GIVEN MATERIAL -
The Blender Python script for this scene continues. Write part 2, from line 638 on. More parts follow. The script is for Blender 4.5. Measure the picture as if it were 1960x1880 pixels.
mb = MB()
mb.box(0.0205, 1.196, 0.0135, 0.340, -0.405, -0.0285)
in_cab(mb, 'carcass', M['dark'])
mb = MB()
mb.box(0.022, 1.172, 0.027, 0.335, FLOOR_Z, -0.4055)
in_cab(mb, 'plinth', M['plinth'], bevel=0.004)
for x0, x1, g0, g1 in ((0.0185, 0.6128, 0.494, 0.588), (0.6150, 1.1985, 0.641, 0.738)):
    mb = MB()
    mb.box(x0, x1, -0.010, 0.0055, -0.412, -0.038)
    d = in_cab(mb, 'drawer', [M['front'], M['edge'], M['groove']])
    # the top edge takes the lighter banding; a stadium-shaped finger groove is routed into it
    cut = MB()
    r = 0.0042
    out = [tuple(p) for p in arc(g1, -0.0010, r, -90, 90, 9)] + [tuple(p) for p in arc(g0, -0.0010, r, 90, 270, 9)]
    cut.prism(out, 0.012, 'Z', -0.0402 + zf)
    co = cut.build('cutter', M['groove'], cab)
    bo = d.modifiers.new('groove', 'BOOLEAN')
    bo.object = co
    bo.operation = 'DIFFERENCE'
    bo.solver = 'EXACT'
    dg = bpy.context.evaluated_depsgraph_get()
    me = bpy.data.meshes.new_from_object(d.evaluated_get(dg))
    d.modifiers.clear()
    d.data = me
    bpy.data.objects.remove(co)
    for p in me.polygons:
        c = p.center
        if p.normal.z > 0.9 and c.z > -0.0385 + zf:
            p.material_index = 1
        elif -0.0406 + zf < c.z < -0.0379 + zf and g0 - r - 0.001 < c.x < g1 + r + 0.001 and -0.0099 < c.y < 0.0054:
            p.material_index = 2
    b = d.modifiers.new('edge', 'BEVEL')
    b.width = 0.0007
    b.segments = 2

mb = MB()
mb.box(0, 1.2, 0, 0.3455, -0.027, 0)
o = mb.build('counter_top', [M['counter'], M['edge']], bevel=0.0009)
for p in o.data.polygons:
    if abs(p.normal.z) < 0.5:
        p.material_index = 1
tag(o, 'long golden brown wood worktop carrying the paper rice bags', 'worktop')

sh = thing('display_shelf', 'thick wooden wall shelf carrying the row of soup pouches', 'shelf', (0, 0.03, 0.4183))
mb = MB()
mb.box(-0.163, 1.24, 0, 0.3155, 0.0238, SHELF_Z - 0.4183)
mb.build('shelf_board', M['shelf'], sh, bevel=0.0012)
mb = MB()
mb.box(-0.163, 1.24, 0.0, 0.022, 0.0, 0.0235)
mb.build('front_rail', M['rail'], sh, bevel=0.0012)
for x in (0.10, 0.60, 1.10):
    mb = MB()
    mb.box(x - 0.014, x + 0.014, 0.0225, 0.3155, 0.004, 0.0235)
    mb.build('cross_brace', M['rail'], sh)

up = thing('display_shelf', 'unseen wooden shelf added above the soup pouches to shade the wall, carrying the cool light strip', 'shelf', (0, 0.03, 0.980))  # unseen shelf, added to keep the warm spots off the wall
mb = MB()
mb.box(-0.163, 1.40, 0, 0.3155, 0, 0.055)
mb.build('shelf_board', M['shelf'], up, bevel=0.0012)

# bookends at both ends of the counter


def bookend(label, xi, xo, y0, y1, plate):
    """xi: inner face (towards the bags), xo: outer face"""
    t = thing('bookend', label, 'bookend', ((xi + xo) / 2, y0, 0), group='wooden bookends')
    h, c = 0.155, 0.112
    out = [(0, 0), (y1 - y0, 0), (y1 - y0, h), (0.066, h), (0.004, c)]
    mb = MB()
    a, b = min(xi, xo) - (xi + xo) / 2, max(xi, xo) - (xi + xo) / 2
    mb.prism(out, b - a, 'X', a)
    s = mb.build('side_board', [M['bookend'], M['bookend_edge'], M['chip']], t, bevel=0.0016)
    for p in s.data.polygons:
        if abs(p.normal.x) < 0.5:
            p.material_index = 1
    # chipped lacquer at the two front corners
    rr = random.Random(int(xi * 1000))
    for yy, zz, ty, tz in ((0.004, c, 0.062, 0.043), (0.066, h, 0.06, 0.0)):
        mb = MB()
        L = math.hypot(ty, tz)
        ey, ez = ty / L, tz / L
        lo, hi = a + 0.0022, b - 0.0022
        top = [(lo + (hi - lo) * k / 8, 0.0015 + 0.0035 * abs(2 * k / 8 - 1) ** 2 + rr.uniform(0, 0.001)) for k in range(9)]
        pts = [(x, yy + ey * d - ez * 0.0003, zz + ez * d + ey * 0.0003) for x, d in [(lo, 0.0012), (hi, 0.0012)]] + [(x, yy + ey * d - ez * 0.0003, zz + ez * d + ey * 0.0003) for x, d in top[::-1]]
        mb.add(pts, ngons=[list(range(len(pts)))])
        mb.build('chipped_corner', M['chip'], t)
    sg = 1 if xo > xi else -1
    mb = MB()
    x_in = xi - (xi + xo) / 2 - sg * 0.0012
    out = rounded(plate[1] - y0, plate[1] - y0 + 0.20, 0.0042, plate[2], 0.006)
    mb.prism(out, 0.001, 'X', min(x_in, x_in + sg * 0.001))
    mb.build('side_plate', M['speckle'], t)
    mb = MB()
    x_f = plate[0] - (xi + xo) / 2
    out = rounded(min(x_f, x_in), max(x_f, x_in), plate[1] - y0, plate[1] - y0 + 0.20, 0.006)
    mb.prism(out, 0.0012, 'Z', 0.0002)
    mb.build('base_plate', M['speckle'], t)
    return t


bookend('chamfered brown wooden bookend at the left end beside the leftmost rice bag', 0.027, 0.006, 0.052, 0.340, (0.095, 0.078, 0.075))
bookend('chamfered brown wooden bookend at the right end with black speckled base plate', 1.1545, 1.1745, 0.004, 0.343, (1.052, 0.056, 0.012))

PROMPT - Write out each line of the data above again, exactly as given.

ANSWER FOR THE TASK -
The Blender Python script for this scene continues. Write part 2, from line 638 on. More parts follow. The script is for Blender 4.5. Measure the picture as if it were 1960x1880 pixels.
mb = MB()
mb.box(0.0205, 1.196, 0.0135, 0.340, -0.405, -0.0285)
in_cab(mb, 'carcass', M['dark'])
mb = MB()
mb.box(0.022, 1.172, 0.027, 0.335, FLOOR_Z, -0.4055)
in_cab(mb, 'plinth', M['plinth'], bevel=0.004)
for x0, x1, g0, g1 in ((0.0185, 0.6128, 0.494, 0.588), (0.6150, 1.1985, 0.641, 0.738)):
    mb = MB()
    mb.box(x0, x1, -0.010, 0.0055, -0.412, -0.038)
    d = in_cab(mb, 'drawer', [M['front'], M['edge'], M['groove']])
    # the top edge takes the lighter banding; a stadium-shaped finger groove is routed into it
    cut = MB()
    r = 0.0042
    out = [tuple(p) for p in arc(g1, -0.0010, r, -90, 90, 9)] + [tuple(p) for p in arc(g0, -0.0010, r, 90, 270, 9)]
    cut.prism(out, 0.012, 'Z', -0.0402 + zf)
    co = cut.build('cutter', M['groove'], cab)
    bo = d.modifiers.new('groove', 'BOOLEAN')
    bo.object = co
    bo.operation = 'DIFFERENCE'
    bo.solver = 'EXACT'
    dg = bpy.context.evaluated_depsgraph_get()
    me = bpy.data.meshes.new_from_object(d.evaluated_get(dg))
    d.modifiers.clear()
    d.data = me
    bpy.data.objects.remove(co)
    for p in me.polygons:
        c = p.center
        if p.normal.z > 0.9 and c.z > -0.0385 + zf:
            p.material_index = 1
        elif -0.0406 + zf < c.z < -0.0379 + zf and g0 - r - 0.001 < c.x < g1 + r + 0.001 and -0.0099 < c.y < 0.0054:
            p.material_index = 2
    b = d.modifiers.new('edge', 'BEVEL')
    b.width = 0.0007
    b.segments = 2

mb = MB()
mb.box(0, 1.2, 0, 0.3455, -0.027, 0)
o = mb.build('counter_top', [M['counter'], M['edge']], bevel=0.0009)
for p in o.data.polygons:
    if abs(p.normal.z) < 0.5:
        p.material_index = 1
tag(o, 'long golden brown wood worktop carrying the paper rice bags', 'worktop')

sh = thing('display_shelf', 'thick wooden wall shelf carrying the row of soup pouches', 'shelf', (0, 0.03, 0.4183))
mb = MB()
mb.box(-0.163, 1.24, 0, 0.3155, 0.0238, SHELF_Z - 0.4183)
mb.build('shelf_board', M['shelf'], sh, bevel=0.0012)
mb = MB()
mb.box(-0.163, 1.24, 0.0, 0.022, 0.0, 0.0235)
mb.build('front_rail', M['rail'], sh, bevel=0.0012)
for x in (0.10, 0.60, 1.10):
    mb = MB()
    mb.box(x - 0.014, x + 0.014, 0.0225, 0.3155, 0.004, 0.0235)
    mb.build('cross_brace', M['rail'], sh)

up = thing('display_shelf', 'unseen wooden shelf added above the soup pouches to shade the wall, carrying the cool light strip', 'shelf', (0, 0.03, 0.980))  # unseen shelf, added to keep the warm spots off the wall
mb = MB()
mb.box(-0.163, 1.40, 0, 0.3155, 0, 0.055)
mb.build('shelf_board', M['shelf'], up, bevel=0.0012)

# bookends at both ends of the counter


def bookend(label, xi, xo, y0, y1, plate):
    """xi: inner face (towards the bags), xo: outer face"""
    t = thing('bookend', label, 'bookend', ((xi + xo) / 2, y0, 0), group='wooden bookends')
    h, c = 0.155, 0.112
    out = [(0, 0), (y1 - y0, 0), (y1 - y0, h), (0.066, h), (0.004, c)]
    mb = MB()
    a, b = min(xi, xo) - (xi + xo) / 2, max(xi, xo) - (xi + xo) / 2
    mb.prism(out, b - a, 'X', a)
    s = mb.build('side_board', [M['bookend'], M['bookend_edge'], M['chip']], t, bevel=0.0016)
    for p in s.data.polygons:
        if abs(p.normal.x) < 0.5:
            p.material_index = 1
    # chipped lacquer at the two front corners
    rr = random.Random(int(xi * 1000))
    for yy, zz, ty, tz in ((0.004, c, 0.062, 0.043), (0.066, h, 0.06, 0.0)):
        mb = MB()
        L = math.hypot(ty, tz)
        ey, ez = ty / L, tz / L
        lo, hi = a + 0.0022, b - 0.0022
        top = [(lo + (hi - lo) * k / 8, 0.0015 + 0.0035 * abs(2 * k / 8 - 1) ** 2 + rr.uniform(0, 0.001)) for k in range(9)]
        pts = [(x, yy + ey * d - ez * 0.0003, zz + ez * d + ey * 0.0003) for x, d in [(lo, 0.0012), (hi, 0.0012)]] + [(x, yy + ey * d - ez * 0.0003, zz + ez * d + ey * 0.0003) for x, d in top[::-1]]
        mb.add(pts, ngons=[list(range(len(pts)))])
        mb.build('chipped_corner', M['chip'], t)
    sg = 1 if xo > xi else -1
    mb = MB()
    x_in = xi - (xi + xo) / 2 - sg * 0.0012
    out = rounded(plate[1] - y0, plate[1] - y0 + 0.20, 0.0042, plate[2], 0.006)
    mb.prism(out, 0.001, 'X', min(x_in, x_in + sg * 0.001))
    mb.build('side_plate', M['speckle'], t)
    mb = MB()
    x_f = plate[0] - (xi + xo) / 2
    out = rounded(min(x_f, x_in), max(x_f, x_in), plate[1] - y0, plate[1] - y0 + 0.20, 0.006)
    mb.prism(out, 0.0012, 'Z', 0.0002)
    mb.build('base_plate', M['speckle'], t)
    return t


bookend('chamfered brown wooden bookend at the left end beside the leftmost rice bag', 0.027, 0.006, 0.052, 0.340, (0.095, 0.078, 0.075))
bookend('chamfered brown wooden bookend at the right end with black speckled base plate', 1.1545, 1.1745, 0.004, 0.343, (1.052, 0.056, 0.012))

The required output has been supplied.